- Collected data -
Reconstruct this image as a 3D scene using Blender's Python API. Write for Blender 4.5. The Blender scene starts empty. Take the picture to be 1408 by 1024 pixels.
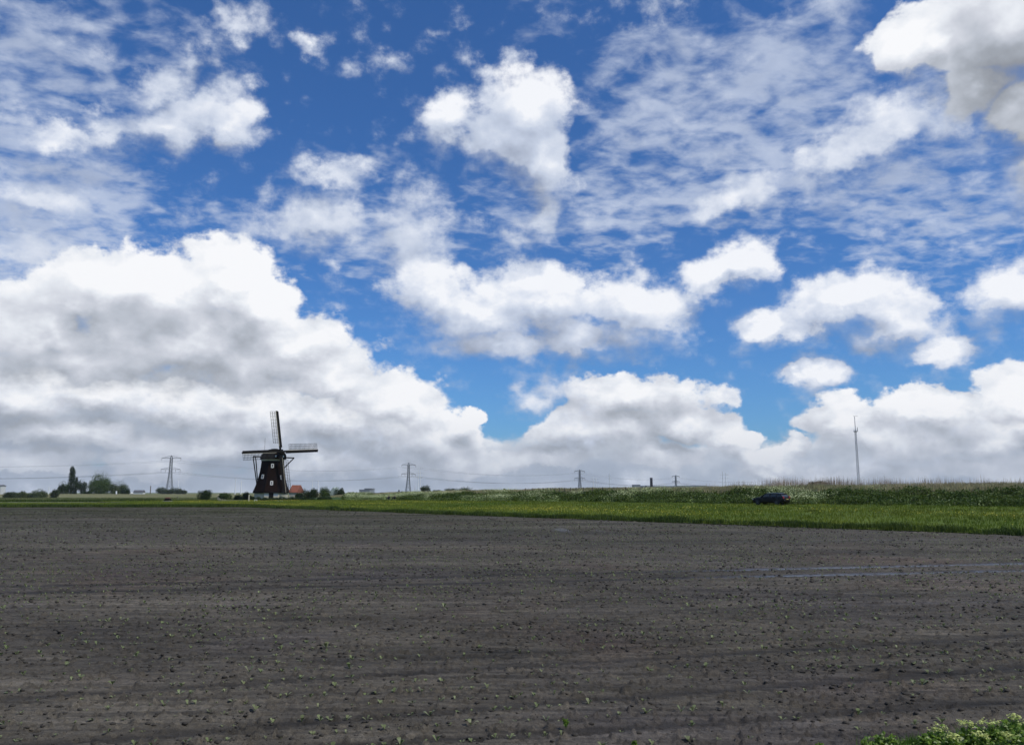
import bpy, bmesh, math, random
import numpy as np
from mathutils import Vector, Matrix
R = math.radians
rnd = random.Random(7)
scene = bpy.context.scene
COL = scene.collection
# ------------------------------------------------------------- camera model
FPX = 1063.0; HOR = 677.0
PITCH = math.atan((HOR-512.0)/FPX); EYE = 2.4
cp, sp = math.cos(PITCH), math.sin(PITCH)
def ray(px, py):
    dx, dy = px-704.0, py-512.0
    return Vector((dx, FPX*cp+dy*sp, FPX*sp-dy*cp))
def at(px, py, Y):
    """world point on the sight line at northing Y"""
    r = ray(px, py); k = Y/r.y
    return Vector((r.x*k, Y, EYE+r.z*k))
def gp(px, py, z=0.0):
    """world point of the ground (height z) on the sight line"""
    r = ray(px, py); k = (z-EYE)/r.z
    return Vector((r.x*k, r.y*k, z))
cam = bpy.data.objects.new('camera', bpy.data.cameras.new('camera'))
COL.objects.link(cam)
cam.location = (0, 0, EYE); cam.rotation_euler = (math.pi/2+PITCH, 0, 0)
cam.data.sensor_width = 36; cam.data.lens = 36*FPX/1408
cam.data.clip_start = 0.1; cam.data.clip_end = 40000
scene.camera = cam
SUN_EL, SUN_AZ = R(52), R(118)      # azimuth clockwise from +Y (the view direction)
sdir = Vector((math.sin(SUN_AZ)*math.cos(SUN_EL), math.cos(SUN_AZ)*math.cos(SUN_EL), math.sin(SUN_EL)))
sl = bpy.data.lights.new('sun', 'SUN'); sun = bpy.data.objects.new('sun', sl); COL.objects.link(sun)
sl.energy = 3.2; sl.angle = R(1.0); sl.color = (1, .95, .87)
sun.rotation_euler = sdir.to_track_quat('Z', 'Y').to_euler(); sun.location = (0, 0, 60)
vs = scene.view_settings; vs.view_transform = 'Standard'; vs.look = 'None'; vs.gamma = 1; vs.exposure = 0
# ------------------------------------------------------------- node helper
class NT:
    def __init__(s, tree): s.t = tree; tree.nodes.clear()
    def n(s, kind, **kw):
        nd = s.t.nodes.new(kind)
        for k, v in kw.items(): setattr(nd, k, v)
        return nd
    def link(s, a, b): s.t.links.new(a, b)
    def put(s, sock, v):
        if isinstance(v, bpy.types.NodeSocket): s.link(v, sock)
        elif isinstance(v, bpy.types.Node): s.link(v.outputs[0], sock)
        else: sock.default_value = v
    def m(s, op, a, b=None, c=None, clamp=False):
        nd = s.n('ShaderNodeMath', operation=op, use_clamp=clamp)
        s.put(nd.inputs[0], a)
        if b is not None: s.put(nd.inputs[1], b)
        if c is not None: s.put(nd.inputs[2], c)
        return nd.outputs[0]
    def v(s, op, a, b=None, scale=None):
        nd = s.n('ShaderNodeVectorMath', operation=op)
        s.put(nd.inputs[0], a)
        if b is not None: s.put(nd.inputs[1], b)
        if scale is not None: s.put(nd.inputs['Scale'], scale)
        return nd.outputs[0]
    def noise(s, vec, scale, detail=4, rough=.5, lac=2.0, dist=0, out=0):
        nd = s.n('ShaderNodeTexNoise')
        if vec is not None: s.link(vec, nd.inputs['Vector'])
        nd.inputs['Scale'].default_value = scale; nd.inputs['Detail'].default_value = detail
        nd.inputs['Roughness'].default_value = rough; nd.inputs['Lacunarity'].default_value = lac
        nd.inputs['Distortion'].default_value = dist
        return nd.outputs[out]
    def mr(s, v, a, b, c=0, d=1, smooth=False):
        nd = s.n('ShaderNodeMapRange', interpolation_type='SMOOTHSTEP' if smooth else 'LINEAR')
        s.put(nd.inputs[0], v)
        for i, x in enumerate((a, b, c, d)): s.put(nd.inputs[i+1], x)
        return nd.outputs[0]
    def mix(s, f, a, b, blend='MIX'):
        nd = s.n('ShaderNodeMix', data_type='RGBA', blend_type=blend)
        s.put(nd.inputs[0], f)
        for sock, v in ((nd.inputs[6], a), (nd.inputs[7], b)):
            if isinstance(v, (tuple, list)): v = tuple(v)+(1,) if len(v) == 3 else v
            s.put(sock, v)
        return nd.outputs[2]
    def ramp(s, f, stops):
        nd = s.n('ShaderNodeValToRGB'); s.put(nd.inputs[0], f)
        e = nd.color_ramp.elements
        while len(e) < len(stops): e.new(.5)
        for el, (p, c) in zip(e, stops): el.position = p; el.color = tuple(c)+(1,)
        return nd.outputs[0]
def srgb(r, g, b):
    f = lambda c: (c/255/12.92 if c/255 <= .04045 else ((c/255+.055)/1.055)**2.4)
    return (f(r), f(g), f(b))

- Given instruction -
Without the pictures, write out all of the material exactly.

- Answer to the problem -
Reconstruct this image as a 3D scene using Blender's Python API. Write for Blender 4.5. The Blender scene starts empty. Take the picture to be 1408 by 1024 pixels.
import bpy, bmesh, math, random
import numpy as np
from mathutils import Vector, Matrix
R = math.radians
rnd = random.Random(7)
scene = bpy.context.scene
COL = scene.collection
# ------------------------------------------------------------- camera model
FPX = 1063.0; HOR = 677.0
PITCH = math.atan((HOR-512.0)/FPX); EYE = 2.4
cp, sp = math.cos(PITCH), math.sin(PITCH)
def ray(px, py):
    dx, dy = px-704.0, py-512.0
    return Vector((dx, FPX*cp+dy*sp, FPX*sp-dy*cp))
def at(px, py, Y):
    """world point on the sight line at northing Y"""
    r = ray(px, py); k = Y/r.y
    return Vector((r.x*k, Y, EYE+r.z*k))
def gp(px, py, z=0.0):
    """world point of the ground (height z) on the sight line"""
    r = ray(px, py); k = (z-EYE)/r.z
    return Vector((r.x*k, r.y*k, z))
cam = bpy.data.objects.new('camera', bpy.data.cameras.new('camera'))
COL.objects.link(cam)
cam.location = (0, 0, EYE); cam.rotation_euler = (math.pi/2+PITCH, 0, 0)
cam.data.sensor_width = 36; cam.data.lens = 36*FPX/1408
cam.data.clip_start = 0.1; cam.data.clip_end = 40000
scene.camera = cam
SUN_EL, SUN_AZ = R(52), R(118)      # azimuth clockwise from +Y (the view direction)
sdir = Vector((math.sin(SUN_AZ)*math.cos(SUN_EL), math.cos(SUN_AZ)*math.cos(SUN_EL), math.sin(SUN_EL)))
sl = bpy.data.lights.new('sun', 'SUN'); sun = bpy.data.objects.new('sun', sl); COL.objects.link(sun)
sl.energy = 3.2; sl.angle = R(1.0); sl.color = (1, .95, .87)
sun.rotation_euler = sdir.to_track_quat('Z', 'Y').to_euler(); sun.location = (0, 0, 60)
vs = scene.view_settings; vs.view_transform = 'Standard'; vs.look = 'None'; vs.gamma = 1; vs.exposure = 0
# ------------------------------------------------------------- node helper
class NT:
    def __init__(s, tree): s.t = tree; tree.nodes.clear()
    def n(s, kind, **kw):
        nd = s.t.nodes.new(kind)
        for k, v in kw.items(): setattr(nd, k, v)
        return nd
    def link(s, a, b): s.t.links.new(a, b)
    def put(s, sock, v):
        if isinstance(v, bpy.types.NodeSocket): s.link(v, sock)
        elif isinstance(v, bpy.types.Node): s.link(v.outputs[0], sock)
        else: sock.default_value = v
    def m(s, op, a, b=None, c=None, clamp=False):
        nd = s.n('ShaderNodeMath', operation=op, use_clamp=clamp)
        s.put(nd.inputs[0], a)
        if b is not None: s.put(nd.inputs[1], b)
        if c is not None: s.put(nd.inputs[2], c)
        return nd.outputs[0]
    def v(s, op, a, b=None, scale=None):
        nd = s.n('ShaderNodeVectorMath', operation=op)
        s.put(nd.inputs[0], a)
        if b is not None: s.put(nd.inputs[1], b)
        if scale is not None: s.put(nd.inputs['Scale'], scale)
        return nd.outputs[0]
    def noise(s, vec, scale, detail=4, rough=.5, lac=2.0, dist=0, out=0):
        nd = s.n('ShaderNodeTexNoise')
        if vec is not None: s.link(vec, nd.inputs['Vector'])
        nd.inputs['Scale'].default_value = scale; nd.inputs['Detail'].default_value = detail
        nd.inputs['Roughness'].default_value = rough; nd.inputs['Lacunarity'].default_value = lac
        nd.inputs['Distortion'].default_value = dist
        return nd.outputs[out]
    def mr(s, v, a, b, c=0, d=1, smooth=False):
        nd = s.n('ShaderNodeMapRange', interpolation_type='SMOOTHSTEP' if smooth else 'LINEAR')
        s.put(nd.inputs[0], v)
        for i, x in enumerate((a, b, c, d)): s.put(nd.inputs[i+1], x)
        return nd.outputs[0]
    def mix(s, f, a, b, blend='MIX'):
        nd = s.n('ShaderNodeMix', data_type='RGBA', blend_type=blend)
        s.put(nd.inputs[0], f)
        for sock, v in ((nd.inputs[6], a), (nd.inputs[7], b)):
            if isinstance(v, (tuple, list)): v = tuple(v)+(1,) if len(v) == 3 else v
            s.put(sock, v)
        return nd.outputs[2]
    def ramp(s, f, stops):
        nd = s.n('ShaderNodeValToRGB'); s.put(nd.inputs[0], f)
        e = nd.color_ramp.elements
        while len(e) < len(stops): e.new(.5)
        for el, (p, c) in zip(e, stops): el.position = p; el.color = tuple(c)+(1,)
        return nd.outputs[0]
def srgb(r, g, b):
    f = lambda c: (c/255/12.92 if c/255 <= .04045 else ((c/255+.055)/1.055)**2.4)
    return (f(r), f(g), f(b))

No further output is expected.